Closed luis-pereira closed 1 year ago
Thanks!
Squashing into master makes it much harder to find to what commit a change belongs, IMO. A merge commit is much more helpful.
A merge commit is not good as it introduces non-linear history and makes the history more complicated.
A merge commit is not good as it introduces non-linear history and makes the history more complicated.
A squash commit eliminates history. One ends up with a single commit that contains multiple commits. One is not able anymore to say to what commit a change belongs. Squash has it's uses. For features branches merge --no-ff
are the best, IMO.
Non linear history is one of the numerous advantages of git over say svn.
Apparently we have some disagreements around project workflow. I guess that will not be a short discussion. Could you open a new ticket?
Apparently we have some disagreements around project workflow. I guess that will not be a short discussion. Could you open a new ticket?
I wouldn't call it disagreements. My view is explained in the post above. There's no need to a new ticket, IMO. That's your call on how to stuff is merged.
I don't think I ever did a commit via GitHub, so I'm not sure if there is a way to commit without a merge commit, but also preserve all the commits?
I tend to take the patch of a PR, then 'git am' it and push it via CLI, retaining all the commits and author (possibly picked that up from Gentoo Linux way of doing it, where we don't use GitHub at all to do the actual commits).
I'm not a fan of merge commits myself, but preserving all the commits is of course good (unless there is a good reason to squash them)!
A squash commit eliminates history. One ends up with a single commit that contains multiple commits. One is not able anymore to say to what commit a change belongs. Squash has it's uses.
In this case, I use squash as those two commits are trivial and closely related. In general, I use rebase to keep individual commits. I can use rebase for future pull requests even when I don't think there is a need to use multiple commits.
For features branches merge --no-ff are the best, IMO. Non linear history is one of the numerous advantages of git over say svn.
Non linear history is useful in some cases, while I don't see a benefit that outweighs its disadvantage for qtermwidget/qterminal.
I don't think I ever did a commit via GitHub, so I'm not sure if there is a way to commit without a merge commit, but also preserve all the commits?
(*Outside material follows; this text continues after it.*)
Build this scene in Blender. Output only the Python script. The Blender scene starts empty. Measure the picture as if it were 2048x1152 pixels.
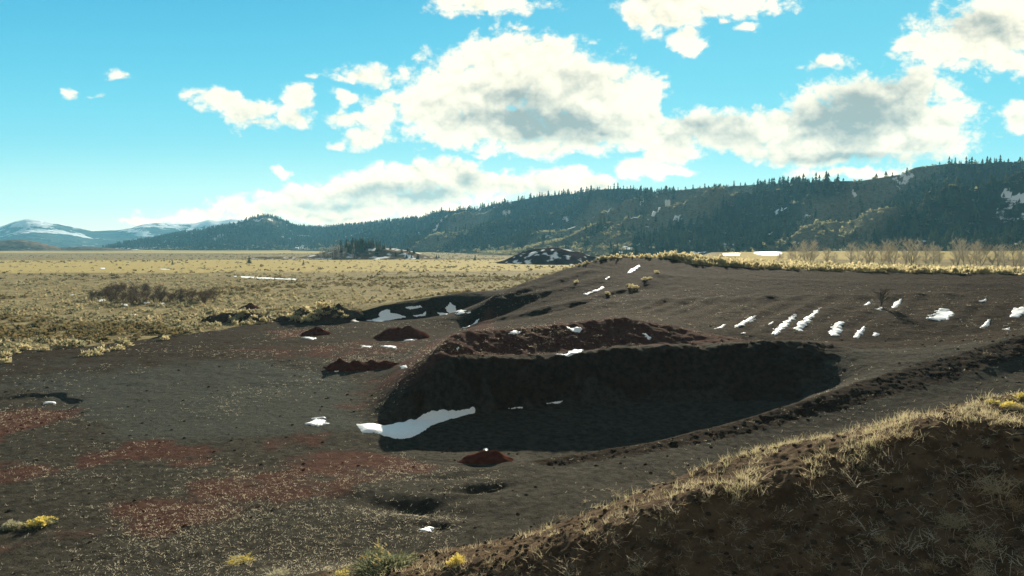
import bpy, math, random, time
import numpy as np
T0 = time.time()
random.seed(7)
RNG = np.random.default_rng(11)
R = math.radians
SC = bpy.context.scene
COL = SC.collection

# ------------------------------------------------------------------ camera geometry
F, HZ, H = 1365.3, 490.0, 12.0            # focal length and horizon row of the 2048 px photograph, eye height
PITCH = math.atan((576 - HZ) / F)
SP, CP = math.sin(PITCH), math.cos(PITCH)
def slopes(px, py):
    a = (np.asarray(px, float) - 1024) / F; b = (576 - np.asarray(py, float)) / F
    dy = CP + b * SP
    return a / dy, (b * CP - SP) / dy
def P_d(px, py, d):
    u, v = slopes(px, py); return (float(u * d), float(d), float(H + v * d))
def P_z(px, py, z):
    u, v = slopes(px, py); d = (z - H) / v; return (float(u * d), float(d), float(z))
def P_x(px, d, z):
    return (float((px - 1024) / F * d), float(d), float(z))

# ------------------------------------------------------------------ noise
def _hash(ix, iy, seed):
    h = (ix.astype(np.int64) * 374761393 + iy.astype(np.int64) * 668265263 + seed * 974634777) & 0xFFFFFFFF
    h = ((h ^ (h >> 13)) * 1274126177) & 0xFFFFFFFF
    return ((h ^ (h >> 16)) & 0xFFFF).astype(np.float32) / 65535.0
def vnoise(x, y, seed=0):
    x = np.asarray(x, float); y = np.asarray(y, float)
    ix = np.floor(x); iy = np.floor(y); fx = x - ix; fy = y - iy
    fx = fx * fx * fx * (fx * (fx * 6 - 15) + 10); fy = fy * fy * fy * (fy * (fy * 6 - 15) + 10)
    a = _hash(ix, iy, seed); b = _hash(ix + 1, iy, seed); c = _hash(ix, iy + 1, seed); d = _hash(ix + 1, iy + 1, seed)
    return (a + (b - a) * fx + (c - a) * fy + (a - b - c + d) * fx * fy) * 2 - 1
def fbm(x, y, scale, octv=4, seed=0, gain=0.5):
    s = 0; a = 1; n = 0; x = np.asarray(x, float) / scale; y = np.asarray(y, float) / scale
    for k in range(octv):
        c, sn = math.cos(.6 * k + .3), math.sin(.6 * k + .3)
        s = s + a * vnoise(x * c - y * sn + 17.3 * k, x * sn + y * c + 5.1 * k, seed + k); n += a; a *= gain; x = x * 2.03; y = y * 2.03
    return s / n
def sstep(a, b, x):
    t = np.clip((x - a) / (b - a), 0, 1); return t * t * (3 - 2 * t)

# ------------------------------------------------------------------ terrain control lines
LINES = []
def L(mode, *pts):
    """mode 'z': (px,py,z)  'd': (px,py,d)  'x': (px,d,z)  'w': world"""
    f = {'z': P_z, 'd': P_d, 'x': P_x, 'w': lambda a, b, c: (a, b, c)}[mode]
    LINES.append([f(*p) for p in pts])
# pit floor and plain to the left
L('z', (-500, 1152, 0), (380, 1152, 0))
L('z', (-500, 1000, 0), (0, 1000, 0), (600, 1000, 0), (830, 985, 0))
L('z', (-500, 860, 0), (0, 860, 0), (400, 860, 0), (700, 848, 0))
L('z', (-600, 720, 0), (0, 720, 0), (640, 720, 0))
L('z', (-800, 640, 0), (550, 640, 0), (690, 642, 0), (760, 641, 0), (850, 638, 0), (950, 629, 0))
L('z', (-800, 590, 0), (640, 590, 0))
L('z', (-800, 545, 0), (850, 545, 0))
# far bank of the pit
L('d', (690, 634, 111), (730, 620, 111), (760, 612, 112), (800, 603, 114), (850, 595, 116), (930, 584, 123), (990, 580, 128), (1100, 571, 135))
# left side and rim of the quarry hill
L('d', (940, 656, 99.5), (962, 622, 101), (985, 592, 104), (1040, 568, 109), (1100, 547, 115), (1200, 518, 124), (1260, 514, 128), (1340, 517, 127),
  (1400, 530, 120), (1560, 539, 114), (1800, 545, 104), (2048, 549, 96), (2300, 553, 88), (2700, 558, 75))
L('w', (30, 140, 9.5), (52, 190, 8.2), (70, 240, 8.4), (88, 300, 9.0))
L('w', (64, 150, 7.8), (100, 150, 7.4), (140, 150, 7.4), (260, 150, 7.4))
L('w', (85, 280, 8.9), (118, 280, 9.5), (150, 280, 9.6), (280, 280, 9.4))
L('w', (5, 135, 0.5), (22, 190, 0), (45, 250, 0), (60, 300, 0))
# flank toe, then toe of the dark bank
L('z', (940, 656, 0), (850, 684, 0), (800, 720, 0), (760, 762, 0), (735, 812, 0), (748, 850, -.25), (830, 846, -.7), (945, 826, -.9), (1105, 813, -.6),
  (1300, 802, -.7), (1500, 808, -.6), (1610, 800, -.1), (1670, 775, .9))
# crest of the dark bank
L('d', (880, 717, 51.5), (935, 718, 53), (1000, 719, 54), (1110, 713, 55.6), (1200, 701, 57), (1300, 693, 58.4), (1400, 691, 59), (1500, 685, 59.3),
  (1580, 680, 59.5), (1650, 688, 59.6), (1715, 702, 59.2))
# corner between the sunlit flank and the shaded bank
L('d', (880, 717, 51.5), (842, 778, 49.6), (797, 848, 47.7))
# trough behind it and the red face above
L('d', (885, 706, 53.2), (1000, 710, 56.0), (1145, 704, 58.2), (1250, 690, 60.0), (1400, 686, 61.5), (1550, 684, 62.5))
L('d', (880, 692, 54), (905, 668, 57), (950, 660, 59.2), (1050, 655, 62), (1150, 643, 64), (1240, 633, 65.5), (1330, 651, 65.2), (1390, 666, 64.8), (1500, 682, 64.5))
L('d', (880, 692, 54), (880, 717, 51.5))
# foot of the upper slope
L('d', (1500, 682, 64.5), (1600, 683, 63.5), (1750, 685, 63), (1900, 673, 64), (2048, 656, 65), (2400, 640, 65))
L('d', (1715, 702, 59.2), (1850, 690, 60), (2048, 662, 62))
# berm in front of the pit
L('d', (1050, 923, 38), (1150, 906, 39), (1300, 881, 40.5), (1450, 843, 43), (1620, 796, 46), (1720, 763, 49), (1850, 726, 52), (2048, 669, 56), (2300, 640, 58))
L('x', (1080, 40.5, -1.4), (1300, 43.2, -1.6), (1450, 46, -1.3), (1580, 49, -.5))
L('d', (1100, 937, 37.3), (1300, 905, 39.1), (1500, 864, 41.6), (1700, 814, 45.1), (1900, 760, 48.9), (2048, 706, 52.2), (2300, 672, 56))
L('z', (755, 862, -.2), (795, 897, -.55), (860, 926, -.6), (960, 938, -.5), (1050, 930, -.1))
L('z', (840, 890, -.95), (900, 905, -1.0), (1040, 902, -1.3))
L('z', (830, 985, 0), (1100, 985, -.1), (1300, 960, -.1), (1500, 906, .1), (1700, 852, .7), (1900, 794, 1.7), (2048, 738, 2.8), (2300, 700, 3.6))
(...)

Rebase preserves author email/name/date and file changes, and merge further preserves committer email/name/date and signature. The latter two are not important for qterminal/qtermwidget IMO.
In this case, I use squash as those two commits are trivial and closely related. In general, I use rebase to keep individual commits. I can use rebase for future pull requests even when I don't think there is a need to use multiple commits.